By Aidan Fortune contact

- Last updated on GMT

Delegates from Korea recently visited the US to examine the processed pork sector
Delegates from Korea recently visited the US to examine the processed pork sector

Related tags: Pork

The US processed pork sector recently hosted a delegation from Korea looking to meet growing demand amongst consumers.

Organised by the US Meat Export Federation (USMEF) and funded by the National Pork Board, the delegation consisted of purchasing managers, product developers and executives from some of Korea’s largest food and hotel chains.

The delegates had tours of Johnsonville, OSI/Rose Packing Co. and Hormel Foods to witness how US processed pork products are made, taking in the retail and foodservice side of the industry.

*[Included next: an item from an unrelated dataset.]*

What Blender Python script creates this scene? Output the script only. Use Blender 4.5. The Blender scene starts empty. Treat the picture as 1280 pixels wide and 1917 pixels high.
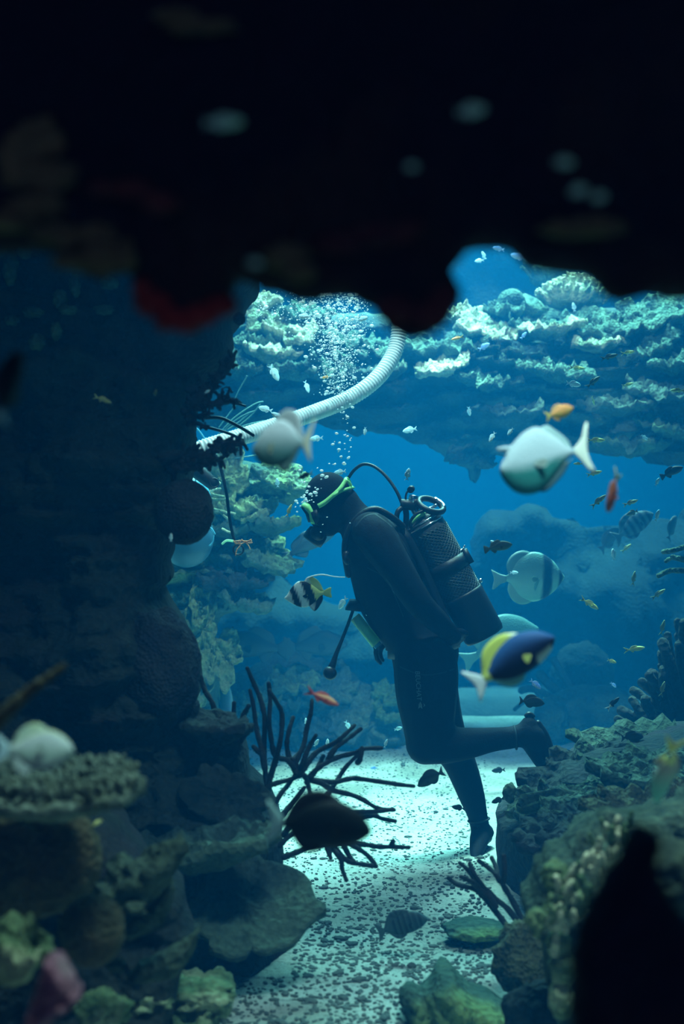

Jihae Yang, USMEF director in Korea, said the delegates were interested in the food safety side of the sector.

“With the processed meat market getting bigger and bigger in Korea, the food safety aspect of our program meant a lot,”​ she said. “Confidence in this area will help with the expansion of the market.

Lifestyle changes and a growing desire for convenience food has meant that demand for processed meat has increased in Korea in recent years. Minimum wage increases and a 52-hour work system have changed the foodservice industry and USMEF has identified opportunities for pre-cooked bacon, pulled pork, smoked pork items and sausages. Processed pork products imported from the US have the largest market share, said Yang, who noted that US pork is also on the rise as the raw material in Korean-made processed pork products

“There is a growing interest by Korean consumers in processed meat items that are pre-cooked and can be served easily and quickly,”​ Yang said. “In response to this trend, USMEF has introduced and promoted a wider range of US processed pork items, providing both the food service industry and consumers with up-to-date information and new ideas for products that fit into this convenience trend.”

The delegation also experienced a USMEF pork foodservice seminar and a visit to the National Restaurant Association Show to give a rounded view of the pork sector.

“These professionals were able to broaden their overall understanding of processed pork in America – from production to the various products that are available – and learn about trends that can be applied back home at their businesses,”​ added Yang.